Football
Julien Laurens, Correspondent 6y

Harry Kane rises to the challenge as England defeat Tunisia

VOLGOGRAD, Russia -- The stage was set. It was a World Cup game, his first as well, with the world watching, the armband on, the pennant in his hand as he took England out of the tunnel on Monday to face Tunisia.

The moment Harry Kane had waited so long for was finally here, but the pressure was on. It was said plenty of times in the build-up to this game that in four matches at the 2016 European Championship, Kane didn't score. It is also true that this season with Tottenham, he went missing in the biggest Champions League matches against Real Madrid and Juventus.

Big games belong to big players, they say.

There is no bigger stage than the World Cup, and Kane had a score to settle. It didn't take him long. Eleven minutes in, Tunisia goalkeeper Mouez Hassen parried a John Stones header and Kane finished with ease from close range. A poacher's goal in his first World Cup match. Not the hardest one to score in his career, but surely one of the most important.

A dream start for Harry, the prince who wants to become king.

The rest of his first half was largely anonymous. Kane was hardly used in link-up play, losing the ball twice and managing only six passes in the first 45 minutes. England's chances all fell to other players and Kane was merely on the periphery of everything, not involved enough. On every set piece, he was rugby-tackled by Tunisia defenders but Wilmar Roldan, the Colombian referee, never said anything.

"I was a bit disappointed by the referee not saying anything on corners, I couldn't get them off me," Kane said. "VAR is there to look at those incidents ... but all we can do is get on with the game."

Kane got his early goal but offered little else, and in a game in which his teammates struggled to find him, Tunisia's decision to switch to a back five after the break didn't help him either. He found himself more isolated against three physical centre-backs, muscled out too often by Dylan Bronn, a right-back from Gent, Syam Ben Youssef, a regular at Kasimpasa in Turkey, or Yassine Meriah, who has played his entire career in his native Tunisia.

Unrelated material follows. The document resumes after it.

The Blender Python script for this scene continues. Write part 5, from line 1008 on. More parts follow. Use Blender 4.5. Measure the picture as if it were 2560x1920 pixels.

However, the most impressive thing about Kane is his ability to always find a way to create just one more chance. He had nothing through the whole second half, not even a faint sniff of goal. Yet on that corner in injury time, he found space at the far post to place a perfect header between Farouk Ben Mustapha (who replaced an injured Hassen in goal in the first half) and his post.

Two shots on target and two goals against two different keepers: the England captain could not have dreamed of a better World Cup debut.

"In the back of our minds, we thought that it could be one of those days where it doesn't go our way," Kane said after the match. "But that's why you work so hard, so you can go to 90-plus minutes to win a game. We got lucky and we got the goal in the end."

Kane's brace, the first one for an English player in this competition since Gary Lineker against Cameroon in 1990, has given his team the perfect start in the competition. What mattered the most in Volgograd on Monday for England was to win. Kane delivered. He is the story.

"We are proud of each other," Kane said. "First games at the World Cup have been difficult in the past. You never know how it will go. We got what we deserve in the end. We made the fans here in the stadium happy and back home as well."

For the rest, the negative and the things that must improve, Gareth Southgate will already be hard at work. Above all, England have to find a way of getting Kane involved more, but now they can celebrate. The star striker has been directly involved in 11 goals in his past eight games for England (10 goals and one assist). He's also scored eight goals in the six games in which he has worn the armband for England.

Some thought the responsibility of being captain would be too heavy for him to carry. Right now, it is him carrying his team instead.